Generalized Von Neumann Universe and Non-Well-Founded Sets
Eugene Zhang
TL;DR
The paper proposes the total universe, an enlarged von Neumann hierarchy that explicitly includes non-well-founded sets (infinitons, semi-infinitons, quasi-infinitons) via limits of finite structures and formulas. It develops a rigorous framework using limit theories (both in infinitary logics and set-theoretic language) to define infinitely generated sets and their types, then constructs the total universe T with new inf-generation operators and a spectrum of power-set operations. EZF, an extended ZF-like theory, is introduced to accommodate both WF and NWf sets, and the Russell paradox is shown to be avoidable within this framework by distinguishing infiniton classes and their hierarchies. Overall, the work argues that Regularity is not necessary for consistency with ZF and that the total universe provides a robust, paradox-free foundation integrating non-well-founded sets with well-founded ones.

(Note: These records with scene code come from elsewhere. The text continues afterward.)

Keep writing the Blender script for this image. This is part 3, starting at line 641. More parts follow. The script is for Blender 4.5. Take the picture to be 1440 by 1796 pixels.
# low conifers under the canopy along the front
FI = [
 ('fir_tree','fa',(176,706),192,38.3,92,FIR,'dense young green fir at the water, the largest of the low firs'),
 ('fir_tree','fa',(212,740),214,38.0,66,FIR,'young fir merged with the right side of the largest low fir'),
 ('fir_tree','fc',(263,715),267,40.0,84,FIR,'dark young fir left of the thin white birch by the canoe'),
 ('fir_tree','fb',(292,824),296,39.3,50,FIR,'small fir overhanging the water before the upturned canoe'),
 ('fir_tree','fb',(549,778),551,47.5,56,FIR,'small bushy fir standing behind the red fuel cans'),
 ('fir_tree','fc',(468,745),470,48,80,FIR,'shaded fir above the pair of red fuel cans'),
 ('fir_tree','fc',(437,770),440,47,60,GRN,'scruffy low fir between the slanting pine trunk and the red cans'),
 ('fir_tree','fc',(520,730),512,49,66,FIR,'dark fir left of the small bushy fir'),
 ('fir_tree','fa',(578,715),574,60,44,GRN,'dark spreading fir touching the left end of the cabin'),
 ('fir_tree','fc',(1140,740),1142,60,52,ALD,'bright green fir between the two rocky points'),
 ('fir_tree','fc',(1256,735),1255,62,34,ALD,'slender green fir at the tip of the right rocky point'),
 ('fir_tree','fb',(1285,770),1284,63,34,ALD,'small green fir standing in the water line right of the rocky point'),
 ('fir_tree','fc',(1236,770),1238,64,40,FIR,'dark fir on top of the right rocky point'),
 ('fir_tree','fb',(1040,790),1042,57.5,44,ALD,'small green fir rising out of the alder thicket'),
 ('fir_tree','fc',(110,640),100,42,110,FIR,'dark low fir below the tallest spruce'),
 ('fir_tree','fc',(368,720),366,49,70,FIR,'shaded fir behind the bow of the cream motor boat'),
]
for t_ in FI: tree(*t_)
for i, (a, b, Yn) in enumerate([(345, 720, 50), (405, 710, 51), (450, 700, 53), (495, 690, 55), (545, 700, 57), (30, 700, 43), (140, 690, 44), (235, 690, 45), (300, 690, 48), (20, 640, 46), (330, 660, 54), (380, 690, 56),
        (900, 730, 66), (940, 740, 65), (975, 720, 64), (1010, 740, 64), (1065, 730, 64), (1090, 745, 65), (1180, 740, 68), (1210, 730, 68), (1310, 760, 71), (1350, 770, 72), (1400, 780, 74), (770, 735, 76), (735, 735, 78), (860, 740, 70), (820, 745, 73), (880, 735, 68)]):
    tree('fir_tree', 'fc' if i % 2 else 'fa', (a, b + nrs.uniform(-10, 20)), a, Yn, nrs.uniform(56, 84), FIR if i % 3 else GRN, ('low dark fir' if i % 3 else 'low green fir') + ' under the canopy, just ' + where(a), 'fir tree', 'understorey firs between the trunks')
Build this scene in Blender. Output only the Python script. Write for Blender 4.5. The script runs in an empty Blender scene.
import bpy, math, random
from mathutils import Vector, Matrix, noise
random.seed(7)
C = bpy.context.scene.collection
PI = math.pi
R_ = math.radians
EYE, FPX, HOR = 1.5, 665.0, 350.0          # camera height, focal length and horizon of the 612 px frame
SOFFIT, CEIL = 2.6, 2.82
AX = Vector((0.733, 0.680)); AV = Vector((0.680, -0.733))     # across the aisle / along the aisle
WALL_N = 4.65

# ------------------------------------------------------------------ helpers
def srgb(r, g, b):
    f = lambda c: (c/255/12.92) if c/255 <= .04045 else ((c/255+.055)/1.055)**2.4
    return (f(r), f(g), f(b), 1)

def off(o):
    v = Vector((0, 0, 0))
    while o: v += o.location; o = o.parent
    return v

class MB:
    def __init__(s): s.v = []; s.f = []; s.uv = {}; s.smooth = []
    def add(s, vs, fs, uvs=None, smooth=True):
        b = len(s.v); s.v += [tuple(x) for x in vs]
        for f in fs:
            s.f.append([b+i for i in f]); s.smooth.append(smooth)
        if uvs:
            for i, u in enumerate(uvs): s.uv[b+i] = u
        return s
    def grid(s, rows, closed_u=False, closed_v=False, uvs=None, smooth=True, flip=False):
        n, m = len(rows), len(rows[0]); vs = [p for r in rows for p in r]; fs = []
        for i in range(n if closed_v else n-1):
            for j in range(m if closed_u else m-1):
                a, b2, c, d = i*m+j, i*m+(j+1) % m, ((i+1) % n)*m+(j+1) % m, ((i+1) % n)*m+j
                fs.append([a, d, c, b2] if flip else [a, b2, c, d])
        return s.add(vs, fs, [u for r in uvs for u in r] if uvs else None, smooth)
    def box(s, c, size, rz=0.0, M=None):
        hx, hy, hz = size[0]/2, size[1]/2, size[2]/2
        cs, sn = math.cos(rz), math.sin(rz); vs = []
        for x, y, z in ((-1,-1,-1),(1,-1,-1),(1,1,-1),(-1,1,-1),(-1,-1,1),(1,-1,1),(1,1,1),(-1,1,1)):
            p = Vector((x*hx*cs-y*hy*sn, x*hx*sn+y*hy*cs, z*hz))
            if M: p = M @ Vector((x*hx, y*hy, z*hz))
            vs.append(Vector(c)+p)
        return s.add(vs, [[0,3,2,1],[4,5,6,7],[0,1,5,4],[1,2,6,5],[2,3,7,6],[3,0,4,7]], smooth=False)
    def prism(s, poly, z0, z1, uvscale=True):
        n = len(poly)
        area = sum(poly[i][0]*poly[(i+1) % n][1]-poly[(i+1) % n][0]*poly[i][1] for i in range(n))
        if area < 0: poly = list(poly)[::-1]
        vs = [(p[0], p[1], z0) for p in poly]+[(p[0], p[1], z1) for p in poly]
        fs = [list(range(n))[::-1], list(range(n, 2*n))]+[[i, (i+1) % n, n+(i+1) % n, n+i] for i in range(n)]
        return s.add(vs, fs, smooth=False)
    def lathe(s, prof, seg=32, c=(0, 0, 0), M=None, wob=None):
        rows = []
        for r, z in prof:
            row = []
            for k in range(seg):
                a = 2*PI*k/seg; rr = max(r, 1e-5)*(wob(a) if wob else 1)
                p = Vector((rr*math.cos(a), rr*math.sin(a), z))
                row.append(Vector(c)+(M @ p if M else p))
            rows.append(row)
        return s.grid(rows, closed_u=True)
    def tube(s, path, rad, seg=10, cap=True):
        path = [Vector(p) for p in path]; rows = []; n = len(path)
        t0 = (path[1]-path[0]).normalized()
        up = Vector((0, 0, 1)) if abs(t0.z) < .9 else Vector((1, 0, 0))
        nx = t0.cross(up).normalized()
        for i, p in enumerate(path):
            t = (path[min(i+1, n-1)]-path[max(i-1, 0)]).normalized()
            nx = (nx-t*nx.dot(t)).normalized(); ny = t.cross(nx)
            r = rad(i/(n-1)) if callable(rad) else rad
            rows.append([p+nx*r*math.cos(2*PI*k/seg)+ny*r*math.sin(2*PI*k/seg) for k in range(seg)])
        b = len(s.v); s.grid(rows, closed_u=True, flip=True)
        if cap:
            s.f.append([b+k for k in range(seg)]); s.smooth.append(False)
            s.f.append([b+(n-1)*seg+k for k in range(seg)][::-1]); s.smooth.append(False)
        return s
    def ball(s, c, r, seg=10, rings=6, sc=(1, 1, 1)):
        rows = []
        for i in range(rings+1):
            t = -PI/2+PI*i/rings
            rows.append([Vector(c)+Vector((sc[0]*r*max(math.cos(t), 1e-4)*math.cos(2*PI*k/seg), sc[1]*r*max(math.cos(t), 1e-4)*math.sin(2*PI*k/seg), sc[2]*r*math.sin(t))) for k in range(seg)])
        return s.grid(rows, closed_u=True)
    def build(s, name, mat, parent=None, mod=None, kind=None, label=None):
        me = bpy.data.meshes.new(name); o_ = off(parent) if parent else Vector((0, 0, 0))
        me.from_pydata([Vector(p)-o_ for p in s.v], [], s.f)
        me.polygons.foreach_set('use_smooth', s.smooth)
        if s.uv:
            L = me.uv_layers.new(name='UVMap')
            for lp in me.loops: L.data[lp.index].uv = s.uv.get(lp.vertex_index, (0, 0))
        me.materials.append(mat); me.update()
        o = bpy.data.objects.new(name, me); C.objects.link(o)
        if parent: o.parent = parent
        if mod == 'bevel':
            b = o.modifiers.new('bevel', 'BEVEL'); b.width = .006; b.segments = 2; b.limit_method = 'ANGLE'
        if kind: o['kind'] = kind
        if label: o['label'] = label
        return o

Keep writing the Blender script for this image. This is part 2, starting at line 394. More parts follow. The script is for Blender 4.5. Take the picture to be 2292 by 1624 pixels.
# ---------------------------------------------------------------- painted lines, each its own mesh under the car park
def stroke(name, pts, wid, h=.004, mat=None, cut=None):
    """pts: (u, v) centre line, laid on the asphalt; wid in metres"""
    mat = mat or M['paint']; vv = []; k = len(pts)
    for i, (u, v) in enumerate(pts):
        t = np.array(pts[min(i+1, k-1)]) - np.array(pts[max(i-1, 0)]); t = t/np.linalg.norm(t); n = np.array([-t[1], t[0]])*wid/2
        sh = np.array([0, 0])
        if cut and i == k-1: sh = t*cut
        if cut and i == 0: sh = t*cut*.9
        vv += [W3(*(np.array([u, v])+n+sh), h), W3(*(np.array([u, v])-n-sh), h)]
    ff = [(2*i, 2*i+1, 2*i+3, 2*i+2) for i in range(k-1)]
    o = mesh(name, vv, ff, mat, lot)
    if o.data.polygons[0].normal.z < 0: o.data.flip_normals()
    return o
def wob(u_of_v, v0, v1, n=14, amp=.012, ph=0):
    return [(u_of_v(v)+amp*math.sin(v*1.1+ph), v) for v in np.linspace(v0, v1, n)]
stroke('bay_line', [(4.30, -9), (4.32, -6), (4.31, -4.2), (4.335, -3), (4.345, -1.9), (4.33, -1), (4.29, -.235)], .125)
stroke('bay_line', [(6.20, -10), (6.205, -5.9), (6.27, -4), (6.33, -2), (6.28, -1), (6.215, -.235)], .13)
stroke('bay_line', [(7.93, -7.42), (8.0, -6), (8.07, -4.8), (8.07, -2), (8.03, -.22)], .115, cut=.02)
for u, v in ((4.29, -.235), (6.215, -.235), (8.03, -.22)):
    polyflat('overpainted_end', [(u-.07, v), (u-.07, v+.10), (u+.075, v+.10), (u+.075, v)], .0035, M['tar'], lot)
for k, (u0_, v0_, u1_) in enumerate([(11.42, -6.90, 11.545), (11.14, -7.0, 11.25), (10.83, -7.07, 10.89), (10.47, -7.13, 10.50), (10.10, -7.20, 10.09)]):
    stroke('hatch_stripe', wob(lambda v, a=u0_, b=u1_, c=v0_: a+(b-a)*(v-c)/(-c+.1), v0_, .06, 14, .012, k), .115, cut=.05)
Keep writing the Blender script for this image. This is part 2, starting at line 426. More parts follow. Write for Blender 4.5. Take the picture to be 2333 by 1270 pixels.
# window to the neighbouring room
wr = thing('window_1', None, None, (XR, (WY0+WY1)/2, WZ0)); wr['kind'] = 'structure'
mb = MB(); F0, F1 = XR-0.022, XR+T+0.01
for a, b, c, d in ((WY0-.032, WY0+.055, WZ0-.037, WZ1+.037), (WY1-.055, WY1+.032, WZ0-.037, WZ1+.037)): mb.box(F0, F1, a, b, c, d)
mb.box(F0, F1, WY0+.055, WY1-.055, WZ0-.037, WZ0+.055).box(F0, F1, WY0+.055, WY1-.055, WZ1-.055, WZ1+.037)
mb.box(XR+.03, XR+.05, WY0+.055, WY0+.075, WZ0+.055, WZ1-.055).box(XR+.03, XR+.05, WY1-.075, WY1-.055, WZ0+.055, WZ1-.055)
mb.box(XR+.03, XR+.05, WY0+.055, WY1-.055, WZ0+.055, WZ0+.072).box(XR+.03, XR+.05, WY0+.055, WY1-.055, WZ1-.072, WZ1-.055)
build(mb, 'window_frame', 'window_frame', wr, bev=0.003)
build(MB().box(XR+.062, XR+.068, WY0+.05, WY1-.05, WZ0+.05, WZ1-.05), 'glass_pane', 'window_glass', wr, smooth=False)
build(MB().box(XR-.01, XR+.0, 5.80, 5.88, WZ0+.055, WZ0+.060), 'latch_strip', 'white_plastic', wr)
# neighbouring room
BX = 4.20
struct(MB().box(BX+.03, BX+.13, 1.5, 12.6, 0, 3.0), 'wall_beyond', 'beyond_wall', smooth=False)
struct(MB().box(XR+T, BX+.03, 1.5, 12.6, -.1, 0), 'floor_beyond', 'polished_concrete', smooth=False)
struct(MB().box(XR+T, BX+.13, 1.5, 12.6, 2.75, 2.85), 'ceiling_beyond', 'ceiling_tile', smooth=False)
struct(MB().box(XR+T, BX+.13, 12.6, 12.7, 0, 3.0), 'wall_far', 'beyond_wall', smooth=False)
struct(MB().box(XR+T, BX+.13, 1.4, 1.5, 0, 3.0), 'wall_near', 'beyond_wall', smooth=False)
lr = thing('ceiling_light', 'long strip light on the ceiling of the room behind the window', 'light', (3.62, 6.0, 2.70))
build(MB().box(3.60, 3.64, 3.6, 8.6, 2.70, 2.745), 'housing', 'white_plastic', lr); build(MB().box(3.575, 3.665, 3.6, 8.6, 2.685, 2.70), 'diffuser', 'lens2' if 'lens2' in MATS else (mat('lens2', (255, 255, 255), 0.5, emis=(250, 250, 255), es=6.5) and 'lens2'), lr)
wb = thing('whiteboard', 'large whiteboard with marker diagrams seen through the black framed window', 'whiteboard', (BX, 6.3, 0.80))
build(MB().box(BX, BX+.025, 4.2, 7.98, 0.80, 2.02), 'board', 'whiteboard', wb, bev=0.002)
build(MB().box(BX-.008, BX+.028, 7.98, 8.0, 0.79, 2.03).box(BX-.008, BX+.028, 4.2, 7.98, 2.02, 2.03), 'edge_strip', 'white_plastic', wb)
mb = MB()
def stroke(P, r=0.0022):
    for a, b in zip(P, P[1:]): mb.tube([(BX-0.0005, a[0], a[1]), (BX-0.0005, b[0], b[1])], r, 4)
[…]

The approach offers a new, rigorous route to study non-well-founded phenomena using limits, spectrum-based construction, and an extended axiomatic base.
Abstract
In this paper, a generalized version of the von Neumann universe known as the total universe is proposed to formally introduce non-well-founded sets that include infinitons, semi-infinitons and quasi-infinitons in Russell's paradox. All three infinitons are part of infinitely generated sets that are generators of non-well-founded sets. Combining the well-founded sets with the non-well-founded sets, the total universe is a model of ZF minus the axiom of regularity and free of Russell's paradox. The axiom of regularity is invalid in defining well-founded sets and wrong in any system consistent with ZF set theory.